The fact is that capitalism is stiff with crime and criminals because it is, if you look deeply enough into the matter, a criminal system. It is a system in which the mass of the people are forced to submit to daylight robbery every time they receipt of wages signifies that the recipient has done a surplus amount of work which the employer appropriates for nothing (else why should he employ anyone at all?). And it is to protect the ownership by the few of the means of production, and of the harvest of surplus value which they yield, that the majesty of the law exists.
 
But, it might be argued, it is only fair that those who own should reap the benefit of their owning. Whence then does the owning class derive its title to the possession of the earth? Obviously not by any law of nature. As the men of the Peasants’ Revolt in the Middle Ages put it: “When Adam delved and Eve span, who was then the gentleman?” They had a clearer idea than workers have today of the dictum of Proudhon, the contemporary of Marx: “All property is theft” Human society did not start with an owning class and a propertyless class. A process of robbery had to take place so that the latter class should be stripped of their share of the earth. And it did not all take place in the mists of ancient history either. As a book recently published points out, in quite recent times the clansmen of vast areas of Scotland were driven—even burned—out of the glens they and their forbears had inherited for centuries by the very chieftains whose kinsmen they believed themselves to be. And this is a story that has been repeated over the centuries all over the world.
 
The whole capitalist system being based on a crime, it can hardly be surprising that there is such a proliferation of what are legally known as crimes. We live in a society where the ones who are looked up to are those who can live in luxury out of the proceeds of the work of others without themselves being called on to do any useful work at all. In a society whose motto is acquisitiveness and whose slogan is “I’m all right Jack ” nothing could be more natural than that a proportion of the wage slaves should try and emulate their betters by finding a means of enjoying the good things of life without working.

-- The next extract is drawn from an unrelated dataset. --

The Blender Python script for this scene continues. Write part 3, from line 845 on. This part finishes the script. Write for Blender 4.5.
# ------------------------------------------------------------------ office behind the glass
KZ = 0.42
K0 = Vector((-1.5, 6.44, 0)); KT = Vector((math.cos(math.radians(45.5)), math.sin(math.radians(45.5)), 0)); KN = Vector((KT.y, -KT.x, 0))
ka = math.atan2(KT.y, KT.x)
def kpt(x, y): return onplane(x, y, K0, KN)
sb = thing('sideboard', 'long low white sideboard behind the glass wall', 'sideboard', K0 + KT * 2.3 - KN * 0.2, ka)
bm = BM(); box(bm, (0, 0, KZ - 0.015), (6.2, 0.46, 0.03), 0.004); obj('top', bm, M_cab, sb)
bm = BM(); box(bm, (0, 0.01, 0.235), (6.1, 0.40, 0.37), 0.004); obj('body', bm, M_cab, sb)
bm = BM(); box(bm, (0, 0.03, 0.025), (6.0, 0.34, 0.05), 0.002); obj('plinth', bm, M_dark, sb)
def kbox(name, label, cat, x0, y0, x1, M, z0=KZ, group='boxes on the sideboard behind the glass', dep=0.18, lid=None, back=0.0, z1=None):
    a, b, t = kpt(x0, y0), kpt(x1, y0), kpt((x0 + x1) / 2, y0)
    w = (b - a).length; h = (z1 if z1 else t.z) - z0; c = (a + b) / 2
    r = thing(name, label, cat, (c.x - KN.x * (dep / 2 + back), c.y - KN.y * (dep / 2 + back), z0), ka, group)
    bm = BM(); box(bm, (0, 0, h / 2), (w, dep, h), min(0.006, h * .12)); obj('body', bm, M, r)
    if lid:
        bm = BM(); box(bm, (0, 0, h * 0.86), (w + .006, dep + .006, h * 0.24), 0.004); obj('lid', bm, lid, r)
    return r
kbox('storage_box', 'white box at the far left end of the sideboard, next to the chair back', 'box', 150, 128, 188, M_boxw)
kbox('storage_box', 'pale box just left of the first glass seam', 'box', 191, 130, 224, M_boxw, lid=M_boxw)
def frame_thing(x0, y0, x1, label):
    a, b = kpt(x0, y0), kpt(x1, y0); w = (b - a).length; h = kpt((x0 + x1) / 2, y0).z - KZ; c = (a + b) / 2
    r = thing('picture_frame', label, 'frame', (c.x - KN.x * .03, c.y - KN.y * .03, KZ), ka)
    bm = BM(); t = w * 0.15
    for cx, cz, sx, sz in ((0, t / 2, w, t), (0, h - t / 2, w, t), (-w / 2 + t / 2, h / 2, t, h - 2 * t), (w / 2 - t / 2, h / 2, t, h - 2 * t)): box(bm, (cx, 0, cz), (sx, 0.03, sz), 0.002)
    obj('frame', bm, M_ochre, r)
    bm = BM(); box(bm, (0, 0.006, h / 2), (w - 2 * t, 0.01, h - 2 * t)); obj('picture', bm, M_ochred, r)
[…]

And in a world where periodically it becomes not only permitted but a duty to steal and burn and kill in the wars of the master class it is clearly not so easy to keep “morals” in the convenient pigeon-holes that would suit our rulers.
 
Perhaps a suitably cynical conclusion to this article could be provided by mentioning that yet another committee has been recently set up to enquire into the causes of crime with the Home Secretary himself as chairman. But it is safe to assume that they will not reach the one conclusion which will make their deliberations worthwhile. We will eliminate crime only when we eliminate capitalism.